### WRITTEN INSTRUCTION
Reproduce the whole listing, character for character.

### RECORDED DATA
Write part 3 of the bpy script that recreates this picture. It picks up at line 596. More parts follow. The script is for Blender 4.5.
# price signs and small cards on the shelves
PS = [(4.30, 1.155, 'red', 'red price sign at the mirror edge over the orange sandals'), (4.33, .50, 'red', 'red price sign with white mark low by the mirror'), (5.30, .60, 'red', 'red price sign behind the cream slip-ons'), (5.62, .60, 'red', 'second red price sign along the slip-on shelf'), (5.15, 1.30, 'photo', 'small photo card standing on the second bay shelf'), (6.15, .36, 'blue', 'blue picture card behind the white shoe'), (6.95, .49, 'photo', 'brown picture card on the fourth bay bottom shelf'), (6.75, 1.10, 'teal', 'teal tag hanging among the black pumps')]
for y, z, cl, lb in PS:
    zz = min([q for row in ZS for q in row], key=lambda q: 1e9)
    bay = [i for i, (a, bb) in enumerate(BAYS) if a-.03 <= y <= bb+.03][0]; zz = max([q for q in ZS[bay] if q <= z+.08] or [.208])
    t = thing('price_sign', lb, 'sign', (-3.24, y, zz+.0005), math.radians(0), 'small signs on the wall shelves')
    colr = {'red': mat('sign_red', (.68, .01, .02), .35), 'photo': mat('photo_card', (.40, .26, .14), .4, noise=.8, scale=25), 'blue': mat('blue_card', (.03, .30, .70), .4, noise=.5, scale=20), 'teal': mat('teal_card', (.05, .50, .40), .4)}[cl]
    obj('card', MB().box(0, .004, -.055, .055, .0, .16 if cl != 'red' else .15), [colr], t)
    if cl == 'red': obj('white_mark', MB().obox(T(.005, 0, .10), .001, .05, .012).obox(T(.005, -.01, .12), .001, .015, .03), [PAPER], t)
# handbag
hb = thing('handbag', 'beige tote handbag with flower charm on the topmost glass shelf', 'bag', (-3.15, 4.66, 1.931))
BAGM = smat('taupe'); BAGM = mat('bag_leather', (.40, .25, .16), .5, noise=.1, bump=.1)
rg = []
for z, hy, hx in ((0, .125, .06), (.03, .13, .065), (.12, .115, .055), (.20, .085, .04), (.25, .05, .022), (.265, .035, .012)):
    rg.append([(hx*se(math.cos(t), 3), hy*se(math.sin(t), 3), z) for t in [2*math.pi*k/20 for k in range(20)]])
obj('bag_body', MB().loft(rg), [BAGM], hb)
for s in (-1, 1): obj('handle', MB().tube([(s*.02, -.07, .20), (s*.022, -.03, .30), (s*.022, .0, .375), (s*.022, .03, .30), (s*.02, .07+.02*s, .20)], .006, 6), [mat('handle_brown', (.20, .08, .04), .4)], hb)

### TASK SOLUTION
Write part 3 of the bpy script that recreates this picture. It picks up at line 596. More parts follow. The script is for Blender 4.5.
# price signs and small cards on the shelves
PS = [(4.30, 1.155, 'red', 'red price sign at the mirror edge over the orange sandals'), (4.33, .50, 'red', 'red price sign with white mark low by the mirror'), (5.30, .60, 'red', 'red price sign behind the cream slip-ons'), (5.62, .60, 'red', 'second red price sign along the slip-on shelf'), (5.15, 1.30, 'photo', 'small photo card standing on the second bay shelf'), (6.15, .36, 'blue', 'blue picture card behind the white shoe'), (6.95, .49, 'photo', 'brown picture card on the fourth bay bottom shelf'), (6.75, 1.10, 'teal', 'teal tag hanging among the black pumps')]
for y, z, cl, lb in PS:
    zz = min([q for row in ZS for q in row], key=lambda q: 1e9)
    bay = [i for i, (a, bb) in enumerate(BAYS) if a-.03 <= y <= bb+.03][0]; zz = max([q for q in ZS[bay] if q <= z+.08] or [.208])
    t = thing('price_sign', lb, 'sign', (-3.24, y, zz+.0005), math.radians(0), 'small signs on the wall shelves')
    colr = {'red': mat('sign_red', (.68, .01, .02), .35), 'photo': mat('photo_card', (.40, .26, .14), .4, noise=.8, scale=25), 'blue': mat('blue_card', (.03, .30, .70), .4, noise=.5, scale=20), 'teal': mat('teal_card', (.05, .50, .40), .4)}[cl]
    obj('card', MB().box(0, .004, -.055, .055, .0, .16 if cl != 'red' else .15), [colr], t)
    if cl == 'red': obj('white_mark', MB().obox(T(.005, 0, .10), .001, .05, .012).obox(T(.005, -.01, .12), .001, .015, .03), [PAPER], t)
# handbag
hb = thing('handbag', 'beige tote handbag with flower charm on the topmost glass shelf', 'bag', (-3.15, 4.66, 1.931))
BAGM = smat('taupe'); BAGM = mat('bag_leather', (.40, .25, .16), .5, noise=.1, bump=.1)
rg = []
for z, hy, hx in ((0, .125, .06), (.03, .13, .065), (.12, .115, .055), (.20, .085, .04), (.25, .05, .022), (.265, .035, .012)):
    rg.append([(hx*se(math.cos(t), 3), hy*se(math.sin(t), 3), z) for t in [2*math.pi*k/20 for k in range(20)]])
obj('bag_body', MB().loft(rg), [BAGM], hb)
for s in (-1, 1): obj('handle', MB().tube([(s*.02, -.07, .20), (s*.022, -.03, .30), (s*.022, .0, .375), (s*.022, .03, .30), (s*.02, .07+.02*s, .20)], .006, 6), [mat('handle_brown', (.20, .08, .04), .4)], hb)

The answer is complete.